When asked how they would be responding to the increases in employers’ National Insurance Contributions (NICs) from April, two-thirds stated they would raise prices (67%), while around half said they would be reducing the number of staff hours/overtime (56%), head office headcount (52%), and stores headcount (46%). Meanwhile, 31% stated that the increased costs would lead to further automation.
After weeks of criticism of the Budget by the business community, the survey highlighted the potential impact on investment, with 46% of CFOs saying they would reduce capital expenditure and 25% saying they would delay new store openings. 44% of respondents expected reduced profits, which will further limit the capacity for investment.
The BRC noted that the Budget measures were not the only challenge facing retailers, with weak consumer confidence and low consumer demand also key issues. As part of the survey, CFOs offered their forecasts for the year ahead. These suggest that shop price inflation, currently at 0.5%, will rise to an average of 2.2% in the second half of 2025. This would be most pronounced for food, where inflation is expected to hit an average of 4.2% in the second half of the year.
The forecast for sales was more muted. While sales growth is expected to improve on the 2024 level of just 0.7%, at just 1.2%, this would still be below inflation. This means the industry could be facing a year of falling sales volumes at the same time as substantial new costs resulting from the Budget.
“With the Budget adding over £7bn to their bills in 2025, retailers are now facing difficult decisions about future investment, employment and pricing,” said Helen Dickinson, Chief Executive at the BRC.
“As the largest private sector employer, employing many part-time and seasonal workers, the changes to the NI threshold have a disproportionate effect on both retailers and their supply chains, who together employ 5.7m people across the country.
“Retailers have worked hard to shield their customers from higher costs, but with slow market growth and margins already stretched thin, it is inevitable that consumers will bear some of the burden. The majority of retailers have little choice but to raise prices in response to these increased costs, and food inflation is expected to rise steadily over the year.”
She concluded: “Government can still take steps to shore up retail investment and confidence. Business rates remain the biggest roadblock to new shops and jobs, with retailers paying over a fifth of the total rates bill. The Government must confirm the planned reforms will make a meaningful difference to retailers’ bills and that no shop will end up paying more.”
Last week, retailers including Next, Tesco, Sainsbury’s, and M&S reported robust Christmas trading but flagged concerns about rising costs, the strength of the economy and the consumer in 2025.

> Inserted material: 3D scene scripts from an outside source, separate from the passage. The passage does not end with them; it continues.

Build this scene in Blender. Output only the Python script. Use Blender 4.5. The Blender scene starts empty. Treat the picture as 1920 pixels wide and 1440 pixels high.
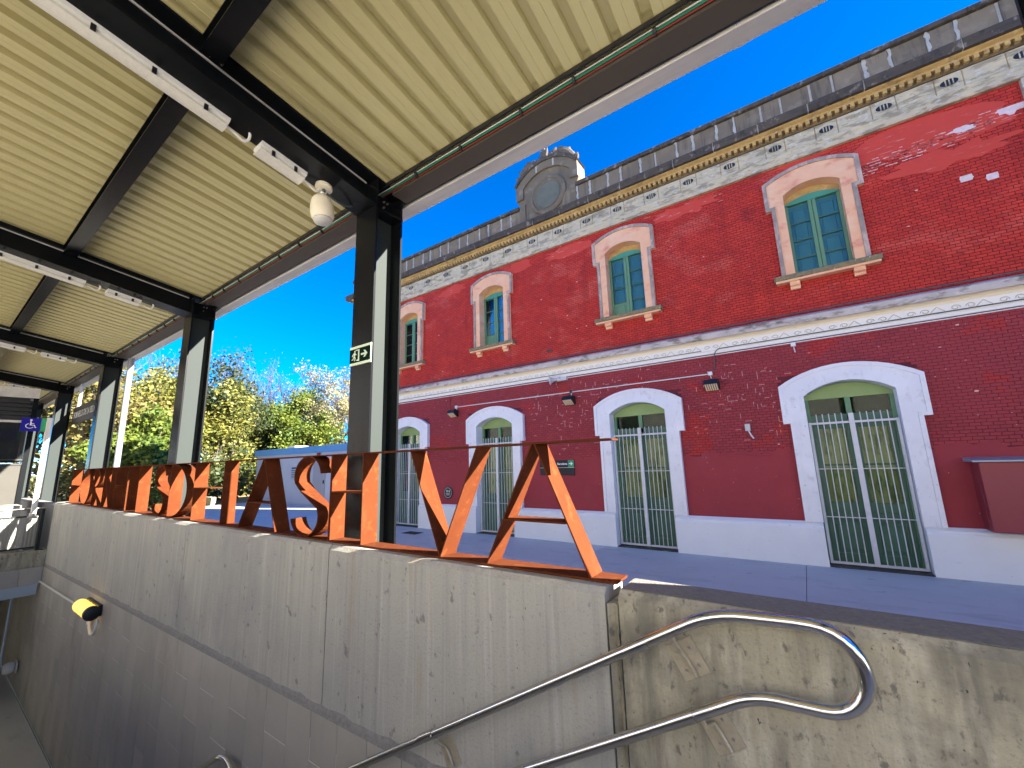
import bpy, bmesh, math, random
from mathutils import Vector, Matrix
random.seed(7)
S = bpy.context.scene
COL = S.collection
R_ = math.radians

# ------------------------------------------------------------------ camera, sky, sun, exposure
cam = bpy.data.objects.new('camera', bpy.data.cameras.new('camera'))
COL.objects.link(cam)
yaw, pitch, roll = R_(-34.695), R_(10.559), R_(-1.7647)
fw = Vector((math.sin(yaw) * math.cos(pitch), math.cos(yaw) * math.cos(pitch), math.sin(pitch)))
r0 = fw.cross(Vector((0, 0, 1))).normalized(); u0 = r0.cross(fw)
rr = math.cos(roll) * r0 + math.sin(roll) * u0
uu = -math.sin(roll) * r0 + math.cos(roll) * u0
M = Matrix((rr, uu, -fw)).transposed().to_4x4()
M.translation = Vector((0, 0, 1.7))
cam.matrix_world = M
cam.data.sensor_width = 36
cam.data.lens = 772.35 / 1920 * 36
cam.data.clip_end = 2000
cam.data.clip_start = .02
S.camera = cam

SUN = Vector((1, .31, .49)).normalized()
el = math.asin(SUN.z); az = math.atan2(SUN.x, SUN.y)
w = bpy.data.worlds.new('World'); S.world = w; w.use_nodes = True
nt = w.node_tree; nt.nodes.clear()
sky = nt.nodes.new('ShaderNodeTexSky'); sky.sky_type = 'NISHITA'; sky.sun_disc = False
sky.sun_elevation = el; sky.sun_rotation = az
sky.altitude = 100; sky.air_density = .62; sky.dust_density = .05; sky.ozone_density = 4.0
hs = nt.nodes.new('ShaderNodeHueSaturation'); hs.inputs['Hue'].default_value = .510; hs.inputs['Saturation'].default_value = 1.75
bg = nt.nodes.new('ShaderNodeBackground'); bg.inputs['Strength'].default_value = .068
wo = nt.nodes.new('ShaderNodeOutputWorld')
nt.links.new(sky.outputs[0], hs.inputs['Color']); nt.links.new(hs.outputs[0], bg.inputs[0]); nt.links.new(bg.outputs[0], wo.inputs[0])
sl = bpy.data.lights.new('sun', 'SUN'); sl.energy = 5.0; sl.angle = R_(.5); sl.color = (1, .925, .80)
so = bpy.data.objects.new('sun', sl); COL.objects.link(so)
so.rotation_euler = (-SUN).to_track_quat('-Z', 'Y').to_euler()
S.view_settings.view_transform = 'Standard'; S.view_settings.look = 'None'
S.view_settings.exposure = 2.9; S.view_settings.gamma = 1
S.view_settings.use_curve_mapping = False
S.cycles.max_bounces = 16; S.cycles.diffuse_bounces = 8

# ------------------------------------------------------------------ materials
def mat(name, col, rough=.7, metal=0, spec=.5, island=0, var=None, bump=0, bscale=40, layers=(), objvar=0, emit=None, noise_scale=6.0):
    """col: base colour; var: (colour2, scale, contrast); layers: list of (colour, scale xyz, lo, hi, opacity)"""
    m = bpy.data.materials.new(name); m.use_nodes = True
    n = m.node_tree; N = n.nodes; L = n.links
    b = N['Principled BSDF']
    b.inputs['Roughness'].default_value = rough; b.inputs['Metallic'].default_value = metal
    b.inputs['Specular IOR Level'].default_value = spec
    geo = N.new('ShaderNodeNewGeometry')
    def noise(scale, detail=6, rgh=.6, off=0):
        mp = N.new('ShaderNodeMapping')
        sc = scale if isinstance(scale, (tuple, list)) else (scale,) * 3
        mp.inputs['Scale'].default_value = sc; mp.inputs['Location'].default_value = (off, off * .7, off * 1.3)
        L.new(geo.outputs['Position'], mp.inputs[0])
        t = N.new('ShaderNodeTexNoise'); t.inputs['Scale'].default_value = 1; t.inputs['Detail'].default_value = detail
        t.inputs['Roughness'].default_value = rgh
        L.new(mp.outputs[0], t.inputs['Vector'])
        return t.outputs['Fac']
    def ramp(sock, lo, hi):
        r = N.new('ShaderNodeMapRange'); r.inputs['From Min'].default_value = lo; r.inputs['From Max'].default_value = hi
        L.new(sock, r.inputs['Value']); return r.outputs[0]
    def mix(fac, a, c2):
        x = N.new('ShaderNodeMix'); x.data_type = 'RGBA'
        if isinstance(fac, (int, float)): x.inputs[0].default_value = fac
        else: L.new(fac, x.inputs[0])
        for s, v in ((x.inputs[6], a), (x.inputs[7], c2)):
            if isinstance(v, tuple): s.default_value = (*v, 1)
            else: L.new(v, s)
        return x.outputs[2]
    cur = col
    k = 0
    if var:
        cur = mix(ramp(noise(var[1], off=3), .5 - .5 * var[2], .5 + .5 * var[2]), col, var[0])
    for (c2, sc, lo, hi, op) in layers:
        k += 1
        f = ramp(noise(sc, off=11.3 * k), lo, hi)
        mu = N.new('ShaderNodeMath'); mu.operation = 'MULTIPLY'; L.new(f, mu.inputs[0]); mu.inputs[1].default_value = op
        mu.use_clamp = True
        cur = mix(mu.outputs[0], cur, c2)
    if objvar:
        oi = N.new('ShaderNodeObjectInfo')
        h = N.new('ShaderNodeHueSaturation')
        r = N.new('ShaderNodeMapRange'); r.inputs['To Min'].default_value = 1 - objvar; r.inputs['To Max'].default_value = 1 + objvar
        L.new(oi.outputs['Random'], r.inputs['Value']); L.new(r.outputs[0], h.inputs['Value'])
        if isinstance(cur, tuple): h.inputs['Color'].default_value = (*cur, 1)
        else: L.new(cur, h.inputs['Color'])
        cur = h.outputs[0]
    if island:
        h = N.new('ShaderNodeHueSaturation'); r = N.new('ShaderNodeMapRange'); r.inputs['To Min'].default_value = 1 - island; r.inputs['To Max'].default_value = 1 + island
        L.new(geo.outputs['Random Per Island'], r.inputs['Value']); L.new(r.outputs[0], h.inputs['Value'])
        L.new(cur, h.inputs['Color']); cur = h.outputs[0]
    if isinstance(cur, tuple): b.inputs['Base Color'].default_value = (*cur, 1)
    else: L.new(cur, b.inputs['Base Color'])
    if bump:
        bn = N.new('ShaderNodeBump'); bn.inputs['Strength'].default_value = bump; bn.inputs['Distance'].default_value = .01
        L.new(noise(bscale, 5, .65, 5), bn.inputs['Height']); L.new(bn.outputs[0], b.inputs['Normal'])
    if emit:
        b.inputs['Emission Color'].default_value = (*emit[0], 1); b.inputs['Emission Strength'].default_value = emit[1]
    return m

MT = {}
def defm(k, *a, **kw): MT[k] = mat(k, *a, **kw)
defm('concrete', (.44, .43, .375), .85, bump=.35, bscale=55, var=((.33, .33, .31), 1.3, .5),
     layers=[((.27, .265, .25), (26, 26, .5), .50, .70, .55), ((.52, .515, .49), (34, 34, .8), .54, .70, .5), ((.28, .275, .265), (5, 5, .5), .55, .68, .35), ((.27, .27, .27), (1.1, 1.1, .8), .52, .62, .5),
             ((.33, .22, .10), (3.1, 3.1, .22), .63, .72, .7), ((.16, .155, .15), (13, 13, 10), .63, .68, .75), ((.20, .195, .19), (90, 90, 90), .55, .7, .5),
             ((.05, .05, .05), (52, 52, 30), .685, .71, .8)])
defm('concrete_warm', (.42, .39, .29), .88, bump=.5, bscale=50, var=((.30, .28, .21), 2.0, .5),
     layers=[((.17, .165, .135), (11, 11, 1.4), .47, .62, .75), ((.58, .55, .45), (13, 13, 2), .53, .68, .6), ((.12, .115, .10), (2.2, 2.2, 3.2), .54, .64, .45),
             ((.10, .095, .085), (26, 26, 16), .58, .66, .75), ((.16, .15, .13), (90, 90, 90), .54, .7, .5), ((.03, .03, .03), (42, 42, 30), .67, .70, .9)])
defm('coarse_concrete', (.27, .26, .245), .95, bump=1.0, bscale=130, var=((.17, .165, .155), 60, .6))
defm('mortar_bead', (.33, .325, .31), .95, bump=1.0, bscale=90, var=((.18, .18, .175), 45, .6))
defm('tile', (.42, .405, .36), .55, bump=.06, bscale=60, var=((.33, .31, .28), 3, .7), objvar=.09,
     layers=[((.40, .37, .30), (9, 9, .6), .54, .72, .5), ((.22, .17, .12), (1.2, 1.2, .5), .54, .68, .55)])
defm('grout', (.85, .84, .80), .9)
defm('paving', (.54, .545, .53), .8, bump=.12, bscale=70, var=((.45, .455, .45), .9, .6), objvar=.05,
     layers=[((.33, .335, .33), (1.6, 4, 1), .55, .70, .55), ((.60, .60, .59), (2.4, 2.4, 1), .58, .72, .35), ((.2, .2, .2), (5, 5, 5), .64, .70, .4)])
defm('dirt', (.42, .30, .17), .95, bump=.4, bscale=8, var=((.30, .2, .1), .8, .6), layers=[((.13, .14, .05), .35, .52, .66, .7)])
defm('ballast', (.50, .46, .40), .95, bump=.6, bscale=12, var=((.38, .35, .3), 4, .6))
defm('pale_paving', (.52, .50, .46), .85, var=((.45, .43, .4), 1, .5))
defm('red_brick', (.56, .040, .021), .75, island=.13, spec=.3, bump=.25, bscale=90, var=((.38, .026, .022), 2.2, .6), objvar=.0,
     layers=[((.60, .10, .07), (1.2, 1.2, 2.2), .54, .66, .6), ((.33, .020, .014), (6, 6, .55), .54, .68, .55), ((.22, .018, .018), (2.2, 2.2, 1.3), .60, .74, .55), ((.5, .2, .17), (30, 30, 30), .70, .74, .5)])
defm('maroon_brick', (.33, .042, .048), .75, island=.10, spec=.3, bump=.2, bscale=80, var=((.26, .032, .040), 1.8, .6),
     layers=[((.42, .028, .022), (1.3, 1.3, 1.9), .58, .62, .75), ((.52, .36, .36), (14, 14, 26), .665, .70, .75)])
defm('mortar_red', (.11, .009, .008), .9, var=((.09, .008, .008), 3, .6))
defm('mortar_maroon', (.15, .018, .024), .9, var=((.11, .014, .02), 3, .6))
defm('maroon_render', (.33, .042, .050), .75, spec=.3, bump=.25, bscale=18, var=((.25, .031, .04), 1.2, .6),
     layers=[((.30, .055, .065), (3, 3, 1.2), .56, .72, .5), ((.5, .36, .36), (18, 18, 22), .69, .72, .6)])
defm('red_coat', (.57, .062, .042), .8, spec=.3, bump=.25, bscale=25, var=((.50, .05, .032), 2.0, .6),
     layers=[((.6, .30, .27), (4, 4, 30), .62, .68, .5)])
defm('bare_plaster', (.66, .46, .40), .9, bump=.4, bscale=40, var=((.58, .34, .29), 9, .5))
defm('bare_white', (.72, .62, .60), .9, bump=.4, bscale=40, var=((.6, .45, .42), 19, .5))
defm('bare_pink', (.60, .20, .16), .9, bump=.3, bscale=40)
defm('white_paint', (.80, .80, .81), .7, bump=.15, bscale=40, var=((.70, .70, .72), 2.5, .5),
     layers=[((.50, .46, .47), (5, 5, 5), .60, .70, .45), ((.58, .57, .58), (14, 14, 5), .56, .70, .45), ((.30, .22, .20), (22, 22, 22), .67, .70, .7)])
defm('plinth_white', (.78, .79, .79), .75, bump=.12, bscale=60, var=((.70, .71, .71), 2, .6), layers=[((.50, .49, .46), (3, 3, 9), .62, .72, .35), ((.45, .43, .40), (16, 16, 16), .68, .72, .5)])
defm('peach', (.82, .48, .27), .8, bump=.25, bscale=60, var=((.74, .38, .22), 4, .6),
     layers=[((.55, .12, .09), (3, 3, 5), .55, .70, .65), ((.80, .60, .40), (2, 2, 3), .5, .7, .5)])
defm('peach_edge', (.42, .33, .27), .9, bump=.4, bscale=70, var=((.20, .17, .14), 8, .6), layers=[((.62, .45, .36), (9, 9, 4), .52, .64, .7)])
defm('lichen', (.32, .26, .14), .95, bump=.7, bscale=60, var=((.10, .085, .05), 22, .7), layers=[((.55, .50, .40), 26, .60, .66, .7), ((.35, .24, .05), 9, .54, .66, .6)])
defm('stone_grey', (.22, .168, .105), .9, bump=.4, bscale=60, var=((.15, .115, .075), 3, .6), objvar=.12,
     layers=[((.08, .065, .05), (11, 11, .9), .52, .66, .7), ((.36, .28, .19), (3, 3, 3), .54, .7, .4)])
defm('stone_dark', (.095, .07, .045), .95, bump=.6, bscale=45, var=((.045, .04, .036), 5, .6), objvar=.15, layers=[((.28, .23, .18), (9, 9, 7), .58, .66, .65), ((.03, .026, .02), (6, 6, 3), .54, .64, .7)])
defm('disc_stone', (.155, .15, .105), .9, bump=.3, bscale=40, var=((.10, .10, .075), 5, .6), layers=[((.07, .115, .09), (6, 6, 3), .56, .68, .6)])
defm('stone_crest', (.185, .14, .088), .9, bump=.4, bscale=50, var=((.125, .098, .065), 3, .6), layers=[((.07, .06, .05), (6, 6, 1.6), .56, .70, .7), ((.34, .28, .21), (3, 3, 3), .55, .68, .5)])
defm('stone_carved', (.16, .13, .095), .95, bump=.6, bscale=40, var=((.06, .05, .04), 12, .6))
defm('ochre_dark', (.22, .15, .07), .95, var=((.05, .04, .025), 7, .6))
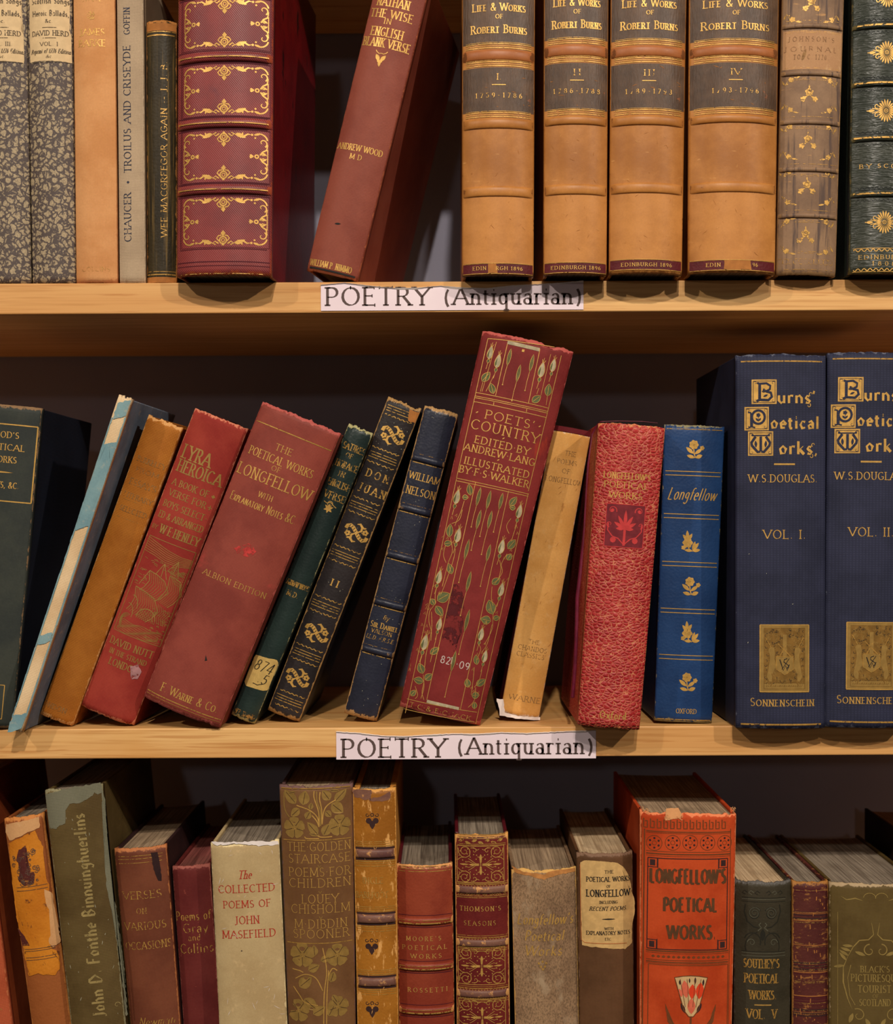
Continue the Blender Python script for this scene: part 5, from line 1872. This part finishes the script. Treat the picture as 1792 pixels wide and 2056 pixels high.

Official UK inflation data published today showed an unexpected dip in December for the first time in three months as hotel prices fell and tobacco costs eased. Prices rose 2.5% in the year to December, down from 2.6% the month before, the Office for National Statistics (ONS) said.
Despite inflation remaining above the Bank of England’s target, analysts still expect interest rates to be cut next month.
NAM Implications:
- No surprises here, hopefully?
- (except perhaps on the part of the government?)
- And as pragmatic business people…
- …retailers are cutting business costs to fit…
- …with anticipated falls in demand to fit.
- Suppliers should be even more concerned about the 33% of retailers that may not respond in this way.
- And hopefully food inflation can be held below the anticipated average of 4.2% in the second half of the year.